- **What the task asks**
Write out the material again word for word, dropping any images it holds.
___ Dataset content
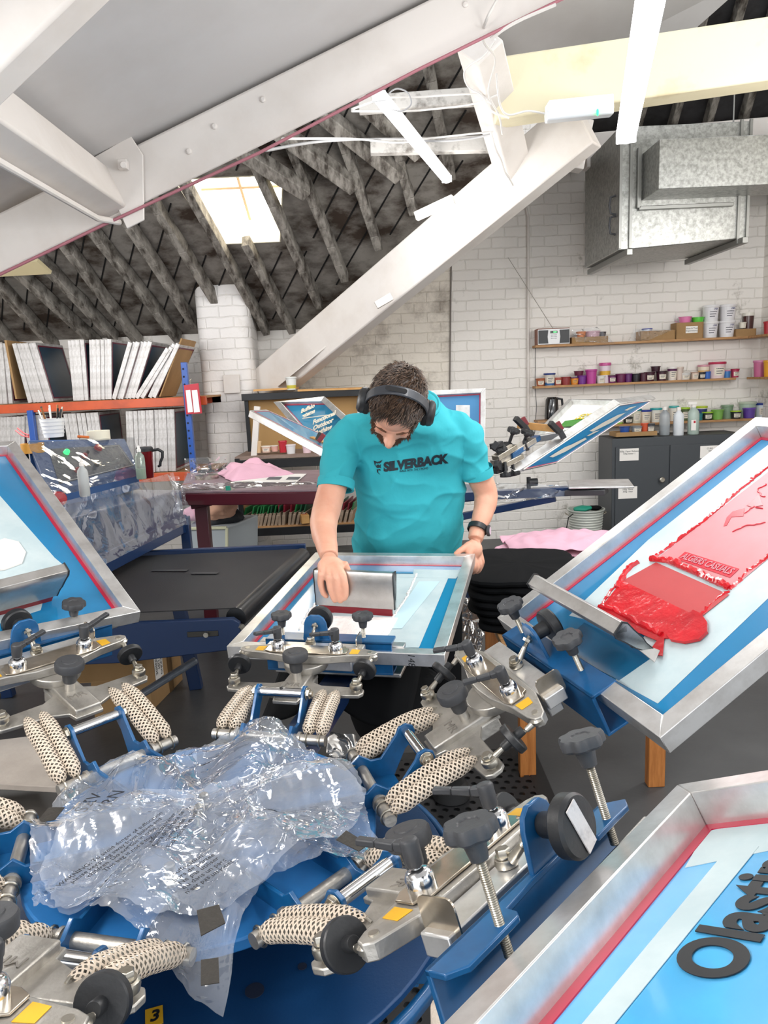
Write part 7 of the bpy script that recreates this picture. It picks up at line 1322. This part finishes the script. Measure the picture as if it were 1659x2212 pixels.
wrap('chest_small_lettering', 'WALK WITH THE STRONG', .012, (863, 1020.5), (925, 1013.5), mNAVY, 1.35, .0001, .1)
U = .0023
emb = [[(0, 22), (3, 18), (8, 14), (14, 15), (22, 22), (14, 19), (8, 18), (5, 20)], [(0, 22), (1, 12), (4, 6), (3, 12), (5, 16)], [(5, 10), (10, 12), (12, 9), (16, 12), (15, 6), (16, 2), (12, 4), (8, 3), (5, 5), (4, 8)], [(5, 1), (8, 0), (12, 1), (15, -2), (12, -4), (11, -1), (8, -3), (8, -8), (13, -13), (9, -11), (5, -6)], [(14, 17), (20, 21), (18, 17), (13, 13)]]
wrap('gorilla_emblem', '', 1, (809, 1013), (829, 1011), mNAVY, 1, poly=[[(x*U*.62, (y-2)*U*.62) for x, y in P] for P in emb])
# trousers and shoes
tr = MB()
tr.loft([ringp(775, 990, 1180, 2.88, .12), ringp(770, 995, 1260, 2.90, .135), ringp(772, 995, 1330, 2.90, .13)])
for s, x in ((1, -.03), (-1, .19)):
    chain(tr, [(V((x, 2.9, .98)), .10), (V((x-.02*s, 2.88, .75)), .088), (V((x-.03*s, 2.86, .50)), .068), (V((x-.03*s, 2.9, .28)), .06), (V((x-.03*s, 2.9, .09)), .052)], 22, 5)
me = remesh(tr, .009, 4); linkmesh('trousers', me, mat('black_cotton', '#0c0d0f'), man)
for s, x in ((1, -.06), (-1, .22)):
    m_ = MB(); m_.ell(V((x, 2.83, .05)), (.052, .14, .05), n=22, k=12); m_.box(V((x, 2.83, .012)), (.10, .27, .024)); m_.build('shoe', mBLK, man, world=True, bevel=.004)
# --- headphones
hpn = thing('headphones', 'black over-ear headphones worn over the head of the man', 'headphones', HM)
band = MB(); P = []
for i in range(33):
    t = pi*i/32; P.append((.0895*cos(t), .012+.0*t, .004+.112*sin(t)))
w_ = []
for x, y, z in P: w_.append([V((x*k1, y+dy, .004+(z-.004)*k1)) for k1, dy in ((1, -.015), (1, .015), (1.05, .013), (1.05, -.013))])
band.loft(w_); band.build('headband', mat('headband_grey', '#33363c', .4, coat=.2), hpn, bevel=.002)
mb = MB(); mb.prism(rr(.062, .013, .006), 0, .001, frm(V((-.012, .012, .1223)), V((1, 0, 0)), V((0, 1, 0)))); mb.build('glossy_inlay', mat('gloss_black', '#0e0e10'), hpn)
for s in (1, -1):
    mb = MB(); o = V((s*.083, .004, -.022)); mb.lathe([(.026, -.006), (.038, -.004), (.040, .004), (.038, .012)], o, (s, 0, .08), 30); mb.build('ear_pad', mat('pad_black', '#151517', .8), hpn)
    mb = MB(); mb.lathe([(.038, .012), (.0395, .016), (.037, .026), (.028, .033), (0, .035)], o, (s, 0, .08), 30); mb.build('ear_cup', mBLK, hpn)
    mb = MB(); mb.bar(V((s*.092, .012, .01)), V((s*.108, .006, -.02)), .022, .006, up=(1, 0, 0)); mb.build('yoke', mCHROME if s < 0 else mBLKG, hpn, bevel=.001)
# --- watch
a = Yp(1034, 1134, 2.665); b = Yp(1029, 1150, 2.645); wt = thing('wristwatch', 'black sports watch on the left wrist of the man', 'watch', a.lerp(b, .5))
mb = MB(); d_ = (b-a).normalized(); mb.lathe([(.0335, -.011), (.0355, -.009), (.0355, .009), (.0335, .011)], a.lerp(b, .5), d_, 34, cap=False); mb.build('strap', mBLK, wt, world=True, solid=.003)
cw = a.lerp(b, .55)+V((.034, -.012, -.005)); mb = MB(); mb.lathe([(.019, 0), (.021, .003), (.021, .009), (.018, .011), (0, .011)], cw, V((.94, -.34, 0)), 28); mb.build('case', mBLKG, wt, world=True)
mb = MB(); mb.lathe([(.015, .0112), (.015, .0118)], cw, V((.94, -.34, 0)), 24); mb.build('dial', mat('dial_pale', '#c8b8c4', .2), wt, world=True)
______
- **Output of the exercise**
Write part 7 of the bpy script that recreates this picture. It picks up at line 1322. This part finishes the script. Measure the picture as if it were 1659x2212 pixels.
wrap('chest_small_lettering', 'WALK WITH THE STRONG', .012, (863, 1020.5), (925, 1013.5), mNAVY, 1.35, .0001, .1)
U = .0023
emb = [[(0, 22), (3, 18), (8, 14), (14, 15), (22, 22), (14, 19), (8, 18), (5, 20)], [(0, 22), (1, 12), (4, 6), (3, 12), (5, 16)], [(5, 10), (10, 12), (12, 9), (16, 12), (15, 6), (16, 2), (12, 4), (8, 3), (5, 5), (4, 8)], [(5, 1), (8, 0), (12, 1), (15, -2), (12, -4), (11, -1), (8, -3), (8, -8), (13, -13), (9, -11), (5, -6)], [(14, 17), (20, 21), (18, 17), (13, 13)]]
wrap('gorilla_emblem', '', 1, (809, 1013), (829, 1011), mNAVY, 1, poly=[[(x*U*.62, (y-2)*U*.62) for x, y in P] for P in emb])
# trousers and shoes
tr = MB()
tr.loft([ringp(775, 990, 1180, 2.88, .12), ringp(770, 995, 1260, 2.90, .135), ringp(772, 995, 1330, 2.90, .13)])
for s, x in ((1, -.03), (-1, .19)):
    chain(tr, [(V((x, 2.9, .98)), .10), (V((x-.02*s, 2.88, .75)), .088), (V((x-.03*s, 2.86, .50)), .068), (V((x-.03*s, 2.9, .28)), .06), (V((x-.03*s, 2.9, .09)), .052)], 22, 5)
me = remesh(tr, .009, 4); linkmesh('trousers', me, mat('black_cotton', '#0c0d0f'), man)
for s, x in ((1, -.06), (-1, .22)):
    m_ = MB(); m_.ell(V((x, 2.83, .05)), (.052, .14, .05), n=22, k=12); m_.box(V((x, 2.83, .012)), (.10, .27, .024)); m_.build('shoe', mBLK, man, world=True, bevel=.004)
# --- headphones
hpn = thing('headphones', 'black over-ear headphones worn over the head of the man', 'headphones', HM)
band = MB(); P = []
for i in range(33):
    t = pi*i/32; P.append((.0895*cos(t), .012+.0*t, .004+.112*sin(t)))
w_ = []
for x, y, z in P: w_.append([V((x*k1, y+dy, .004+(z-.004)*k1)) for k1, dy in ((1, -.015), (1, .015), (1.05, .013), (1.05, -.013))])
band.loft(w_); band.build('headband', mat('headband_grey', '#33363c', .4, coat=.2), hpn, bevel=.002)
mb = MB(); mb.prism(rr(.062, .013, .006), 0, .001, frm(V((-.012, .012, .1223)), V((1, 0, 0)), V((0, 1, 0)))); mb.build('glossy_inlay', mat('gloss_black', '#0e0e10'), hpn)
for s in (1, -1):
    mb = MB(); o = V((s*.083, .004, -.022)); mb.lathe([(.026, -.006), (.038, -.004), (.040, .004), (.038, .012)], o, (s, 0, .08), 30); mb.build('ear_pad', mat('pad_black', '#151517', .8), hpn)
    mb = MB(); mb.lathe([(.038, .012), (.0395, .016), (.037, .026), (.028, .033), (0, .035)], o, (s, 0, .08), 30); mb.build('ear_cup', mBLK, hpn)
    mb = MB(); mb.bar(V((s*.092, .012, .01)), V((s*.108, .006, -.02)), .022, .006, up=(1, 0, 0)); mb.build('yoke', mCHROME if s < 0 else mBLKG, hpn, bevel=.001)
# --- watch
a = Yp(1034, 1134, 2.665); b = Yp(1029, 1150, 2.645); wt = thing('wristwatch', 'black sports watch on the left wrist of the man', 'watch', a.lerp(b, .5))
mb = MB(); d_ = (b-a).normalized(); mb.lathe([(.0335, -.011), (.0355, -.009), (.0355, .009), (.0335, .011)], a.lerp(b, .5), d_, 34, cap=False); mb.build('strap', mBLK, wt, world=True, solid=.003)
cw = a.lerp(b, .55)+V((.034, -.012, -.005)); mb = MB(); mb.lathe([(.019, 0), (.021, .003), (.021, .009), (.018, .011), (0, .011)], cw, V((.94, -.34, 0)), 28); mb.build('case', mBLKG, wt, world=True)
mb = MB(); mb.lathe([(.015, .0112), (.015, .0118)], cw, V((.94, -.34, 0)), 24); mb.build('dial', mat('dial_pale', '#c8b8c4', .2), wt, world=True)